Kentucky County Sees Instant Impact of Right-to-Work Law
Ben Smith /
Six weeks ago, a Kentucky county passed a right-to-work ordinance in hopes of attracting new businesses. It already appears to be working.
Warren County, Ky., adopted the countywide right-to-work ordinance on Dec. 19, after it became clear the state wasn’t going to move in that direction. Right-to-work laws prevent unions from having workers fired for not paying union dues. The Kentucky Legislature enacted home rule in 1978, leaving it up to local communities to make such decision.
“When our local leaders came to us and said without right to work we are sending away 75 percent of out-of-town job prospects, I knew we had to act,” said Warren County Attorney Amy Milliken. “Since we passed the ordinance, in the past six weeks, we’ve had two site selectors and one international site selector.”

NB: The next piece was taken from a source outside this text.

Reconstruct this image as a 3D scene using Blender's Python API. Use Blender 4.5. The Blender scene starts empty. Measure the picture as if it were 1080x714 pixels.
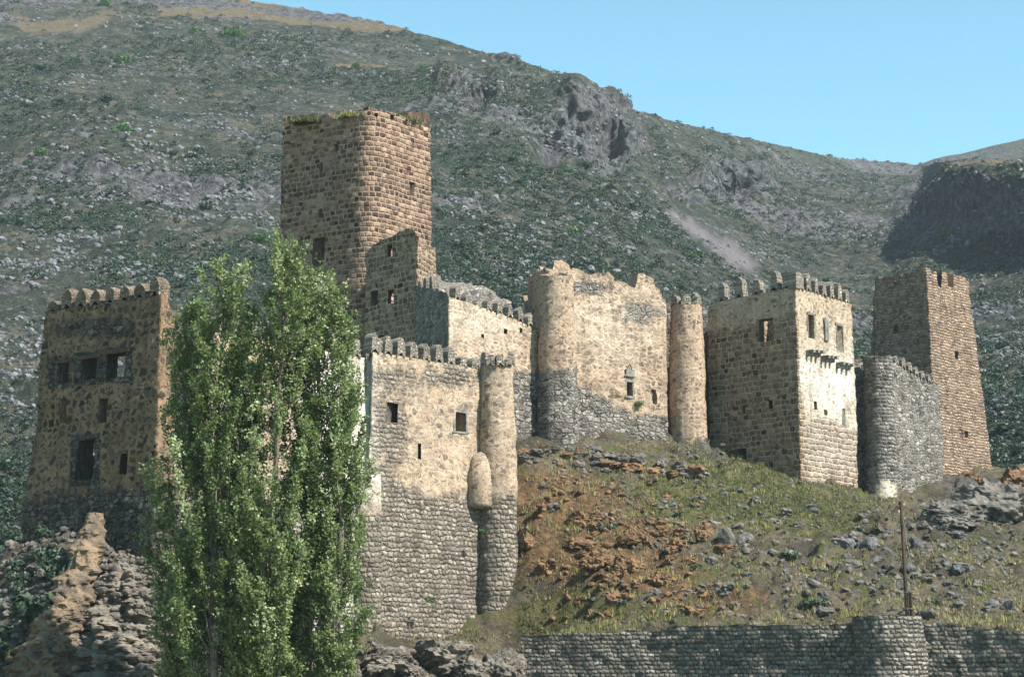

Milliken, a self-identified Democrat, spoke at a Heritage Foundation event this week about right-to-work laws and their impact on unions. She was joined by James Sherk, senior policy analyst in labor economics at The Heritage Foundation, and Perry Bowman, a United Auto Workers member and founder of Union Conservatives.
While Bowman focused on the statewide fight for a right-to-work law in Michigan, Milliken talked about her own efforts at the country level.
“I am very proud of Warren County,” Milliken told the audience after listing several statistics. She discussed the unique ability that counties have in Kentucky to take such actions.
The state legislature enacted home rule in 1978 because “they knew [counties] were best suited to handle what our constituents needed,” Milliken said.
After the panel, Milliken addressed her current fight against the Democratic-controlled Legislature in Frankfort and Attorney General Jack Conway.
In an interview with The Daily Signal, Milliken said, “[Conway] has painted himself into a corner. While arguing against home rule in Warren County, he now faces a different problem for Jefferson [County].”
“Jefferson wants a local ordinance on minimum wage,” she said. “Is the attorney general going to fight against that?”
Milliken said several other counties are following suit. She predicted more than “one million Kentuckians will be under right-to-work laws soon,” she said
She also stressed that her goal is not anti-union. “This ordinance forces unions to go back to their original functions, not what it has become today.”
In Michigan, the fight for a right-to-work law played out at the state level. According to Bowman, the new Michigan law, signed by Gov. Rick Snyder, R-Mich., in 2012, took away the compulsory dues for workers. With its removal, workers can choose whether to join unions or bargain with management independently.
“It is time for unions to embrace free-market principles and reorganize to be more service based than a mandate,” Bowman, the UAW worker, told the Heritage audience.
Bowman blasted what he believed to be outdated practices on unions’ behalf. Demonstrating his point, Bowman focused on the Michigan Education Association in his home state.
“Teachers unions used taxpayer money to deny their members freedom of choice,” he said.
Heritage expert Sherk released a report finding that unions charge higher dues and give their top officers larger salaries when they can force workers to pay dues.
“When their customers have no choice about paying unions don’t make satisfying them their first priority,” Sherk says, noting in the study that “Union financial reports reveal that they charge workers roughly 10 percent higher dues and pay their full-time top officers $20,000 more annually in states with compulsory dues.”
Sherk’s report argued that with right-to-work laws, unions must earn workers’ support through voluntary dues. This requires them to compete for workers’ dollars, which leads to lower dues and pressures unions to hold down costs—including officer salaries.
“I’m an economist, and I find the notion that getting rid of unions’ monopoly power would hurt workers bizarre,” Sherk added.
Sherk summed up his thoughts stating he “didn’t think that union officers are selfish,” but that monopolies tend to put their institutional interests ahead of their customers. Sherk added that “it is the customers’ freedom not to buy their product that drives businesses—and unions—to put the customer first.”